At present, the requirements regarding the preparation and publication of the accounts of limited companies and groups are determined by the First, Fourth and Seventh EU Company Law Directives and by the EU IFRS Regulation. The requirements of the Fourth and Seventh Directives will be replaced by those of the new Accounting Directive (Directive 2013/34/EU) when it is transposed into Irish law.

The present requirements are largely reflected in the Companies Act, 1963, the Companies (Amendment) Act 1986 and the European Communities (Companies: Group Accounts) Regulations 1992, as amended. They are also reflected in Part 6 of the Companies Act 2014, which will replace the existing legislation and which I propose to commence as of 1 June 2015.
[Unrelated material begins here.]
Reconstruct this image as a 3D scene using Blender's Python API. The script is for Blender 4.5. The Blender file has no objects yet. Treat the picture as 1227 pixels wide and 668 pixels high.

The EU Eleventh Company Law Directive, implemented as the European Communities (Branch Disclosures) Regulations, 1993, addresses the requirements applicable to branches of EEA companies.

Irish subsidiaries of EEA companies can submit the audited group accounts of their parent to the Registrar of Companies instead of their own individual accounts provided certain conditions are met. EEA companies that have an Irish branch are required to submit only the company accounts to the Registrar of Companies. Irish companies that are subsidiaries of EEA companies and which are themselves parent companies need not produce consolidated accounts provided certain conditions are met.

There are similar provisions for subsidiaries of non-EEA companies. In such cases the consolidated accounts of the EEA or non-EEA group must be submitted to the Registrar of Companies.

I have no plans to amend this disclosure regime in relation to specific sectors in the economy, as this would be open to accusations of discrimination and, were it to be required generally in the economy, it could have implications in terms of business costs and attracting foreign direct investment.